Jammu and Kashmir will implement the recommendations of the 7th
pay commission from April 2018 to give a massive 23.5% hike to lakhs of
government employees and pensioners in the state, Finance Minister
Haseeb Drabu said on Wednesday, presenting his third consecutive budget.
Drabu
in his budget speech to the state assembly said the hike in salaries
and post-retirement payouts will be with retrospective effect from the
day when the commission recommendations were implemented by the central
government.
The central government announced the measure for its
employees in June last year and a majority of the states have also
implemented the recommendation of the pay panel fixing the minimum
monthly salary for an employee at Rs 18,000 from the earlier Rs 7,000.
The
maximum salary, as per the pay panel recommendations, is fixed at Rs
2.5 lakh for the Cabinet Secretary, which is more than double the
previous pay of Rs 90,000 a month for the country’s top bureaucrat. For
other officers in the top scale -- secretary or equivalent, the monthly
salary is now around Rs 225,000.
Drabu said his two previous
budgets focussed on micro finance and allocation in the industrially
backward state while the present budget aimed at operations.
He
proposed a reform in the government’s payment system and announced that
treasuries would be replaced by functionally aligned pay and accounts
offices (PAO) to monitor and control the purpose and objective of
payments, budgetary sanctions and ceilings, proper classification and
excess payment issues.
For all receipts and disbursements of the government, the PAOs would be departmentally aligned.

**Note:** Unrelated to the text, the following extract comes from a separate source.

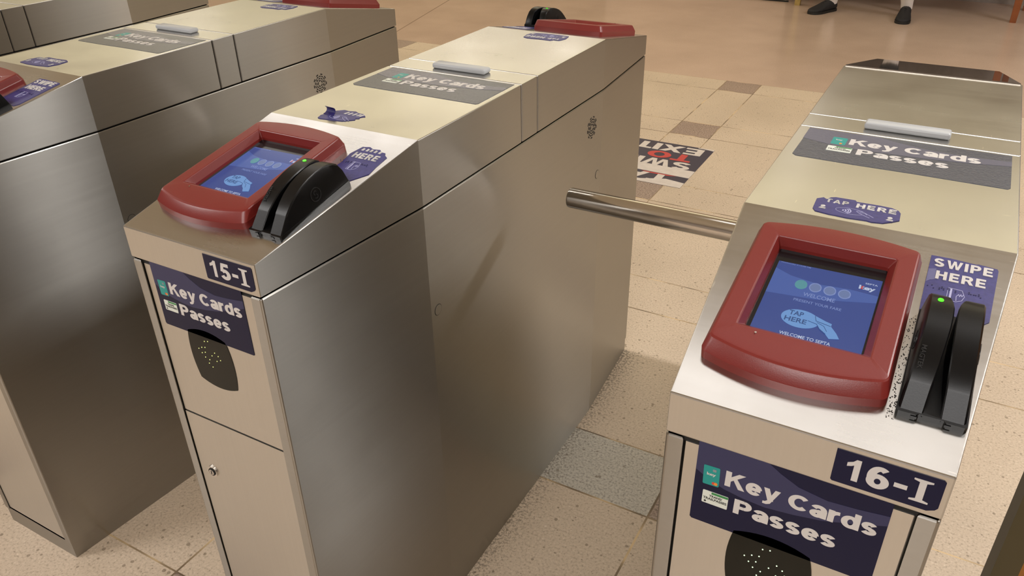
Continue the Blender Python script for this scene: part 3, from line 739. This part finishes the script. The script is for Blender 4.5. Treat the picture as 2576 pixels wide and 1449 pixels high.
def reader(lid, T=Matrix.Identity(4), show=True):
    Fm = T @ F_SLOPE
    bm = bmesh.new()
    lo = [((-0.1125, 0.0590, 0.0565, 0.2725), (0.016, 0.011), 0.006, 0.0), ((-0.1125, 0.0590, 0.0565, 0.2725), (0.016, 0.011), 0.006, 0.0100),
          ((-0.1119, 0.0584, 0.0572, 0.2719), (0.016, 0.011), 0.006, 0.0112), ((-0.1085, 0.0563, 0.0640, 0.2690), (0.0155, 0.011), 0.006, 0.0200),
          ((-0.1078, 0.0558, 0.0660, 0.2682), (0.0153, 0.0109), 0.0055, 0.0218), ((-0.1066, 0.0548, 0.0682, 0.2670), (0.0150, 0.0107), 0.005, 0.0229), ((-0.1050, 0.0534, 0.0706, 0.2655), (0.0146, 0.0104), 0.0045, 0.0233),
          ((-0.0885, 0.0376, 0.0892, 0.2480), (0.0, 0.0), 0.002, 0.0233), ((-0.0875, 0.0366, 0.0902, 0.2470), (0.0, 0.0), 0.002, 0.0230), ((-0.0867, 0.0358, 0.0911, 0.2462), (0.0, 0.0), 0.002, 0.0222),
          ((-0.0825, 0.0300, 0.1030, 0.2430), (0.0, 0.0), 0.002, 0.0125), ((-0.0818, 0.0292, 0.1040, 0.2425), (0.0, 0.0), 0.002, 0.0065)]
    rings = []
    for (b, (bb, bt), r, h) in lo:
        rings.append([Fm @ Vector((x, y, h)) for x, y in bulged(b[0], b[1], b[2], b[3], bb, bt, r)])
    loft(bm, rings, True, False)
    rd = build('fare_reader', bm, 'red', lid, smooth=True, ang=13, label='red plastic card reader bezel with a screen')
    bm = bmesh.new()
    box(bm, -0.0822, 0.0296, 0.1036, 0.2429, 0.006, 0.0085, Fm)
    build('screen', bm, 'screen_black', rd)
    bm = bmesh.new()
    prism(bm, ellipse(-0.067, 0.0835, 0.0011, 0.0011, 12), 0.0236, 0.0247, Fm)
    build('pinhole_rivet', bm, 'arm', rd)
    if not show: return rd
    z = 0.0085
    bm = bmesh.new()
    prism(bm, [(-0.0778, 0.1055), (0.0278, 0.1055), (0.0278, 0.2235), (-0.0778, 0.2210)], z, z + 0.0002, Fm, 0)
    prism(bm, [(-0.0778, 0.208), (-0.06, 0.200), (-0.03, 0.1955), (0.0, 0.1985), (0.0278, 0.197), (0.0278, 0.186), (0.0, 0.178), (-0.03, 0.170), (-0.0778, 0.165)], z + 0.0002, z + 0.0003, Fm, 1)
    z += 0.0003
    e = 0.0002
    for k, cx in enumerate((-0.047, -0.0325, -0.018, -0.0035)):
        prism(bm, ellipse(cx, 0.1885, 0.0062, 0.0076, 22), z, z + e, Fm, 2 if k == 0 else 3)
        prism(bm, arc_band(cx, 0.1885, 0.0052, 0.0062, 0, 2 * math.pi * 0.999, 22, 1.22), z + e, z + 2 * e, Fm, 5 if k else 2)
    text(bm, 'WELCOME', -0.0415, -0.0100, 0.1715, 0.1775, z + e, Fm, 0.012, 5)
    text(bm, 'PRESENT YOUR FARE', -0.0485, -0.0015, 0.1610, 0.1650, z + e, Fm, 0.008, 5)
    prism(bm, ellipse(-0.0355, 0.1355, 0.0185, 0.0135, 34), z, z + e, Fm, 4)
    text(bm, 'TAP', -0.0475, -0.0335, 0.1385, 0.1455, z + 2 * e, Fm, 0.022, 7)
    text(bm, 'HERE', -0.0500, -0.0285, 0.1285, 0.1355, z + 2 * e, Fm, 0.022, 7)
    hand = [(-0.0265, 0.1435), (-0.0215, 0.1445), (-0.0120, 0.1405), (-0.0055, 0.1385), (-0.0055, 0.1345), (0.0010, 0.1265), (0.0050, 0.1195), (-0.0040, 0.1165), (-0.0085, 0.1220), (-0.0150, 0.1270), (-0.0190, 0.1330), (-0.0275, 0.1350), (-0.0300, 0.1375)]
    prism(bm, hand, z + e, z + 2 * e, Fm, 4)
    stroke(bm, [(-0.0225, 0.1440), (-0.0205, 0.1375), (-0.0060, 0.1345)], 0.0006, z + 2 * e, z + 3 * e, Fm, 7)
    stroke(bm, [(-0.0275, 0.1350), (-0.0190, 0.1330), (-0.0150, 0.1270), (-0.0085, 0.1220)], 0.0006, z + 2 * e, z + 3 * e, Fm, 7)
    stroke(bm, [(-0.0190, 0.1355), (-0.0120, 0.1325), (-0.0080, 0.1260)], 0.0005, z + 2 * e, z + 3 * e, Fm, 7)
    text(bm, 'WELCOME TO SEPTA', -0.0495, -0.0010, 0.1070, 0.1115, z + e, Fm, 0.012, 8)
    text(bm, 'Wednesday 2:15:08 PM', -0.0755, -0.0440, 0.2185, 0.2205, z + e, Fm, 0.004, 5)
    text(bm, 'SEPTA', 0.0125, 0.0245, 0.2125, 0.2150, z + e, Fm, 0.01, 8)
    text(bm, 'key', 0.0075, 0.0235, 0.2030, 0.2095, z + e, Fm, 0.035, 8)
    prism(bm, [(0.0095, 0.2030), (0.0120, 0.2030), (0.0108, 0.2060), (0.0122, 0.2085), (0.0098, 0.2075)], z + 2 * e, z + 3 * e, Fm, 6)
    build('display', bm, ['blue', 'blue_light', 'screen_green', 'screen_grey', 'cyan', 'screen_dim', 'screen_red', 'screen_ink', 'screen_white'], rd,
          label='blue screen image with TAP HERE hand and four dots')
    return rd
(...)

“They would deal with those heads of accounts which are related to the functions of their concerned departments.
“Instead
of receiving the receipts and disbursing the payments of numerous
departments in the treasury system, the PAOs would deal with just one
department.”
He said the new system would do away with the
practice of physically carrying bills, challans and invoices to the
treasuries for audit and invoice checking at the department level.
“Instead,
a computerised integrated financial management system (IFMS) will
process all those functions online. The new system will be in vogue from
October 1, 2017 and complete the transition by March 31 the next year,”
Drabu said.
He also said the state government has decided to
waive token tax collected from public transport operators for six months
beginning this July.
This was being done to mitigate the
sufferings of public transport operators due to shutdowns and curfews
during the months of unrest in the Kashmir Valley.
He also
announced that the services of all casual labourers working in various
departments of the state government would be made permanent from next
year while steps would immediately be taken to regularise the services
of those contractual labourers who had given their lands free of cost
for developmental purposes.
The budget proposals also provide for making Adhaar card compulsory for everybody who seeks a government job in the state.
He
said all government departments would get 50 per cent of their fund
allocations by February 10 and this would ensure that various projects
get started in right earnest without losing any time in the next fiscal.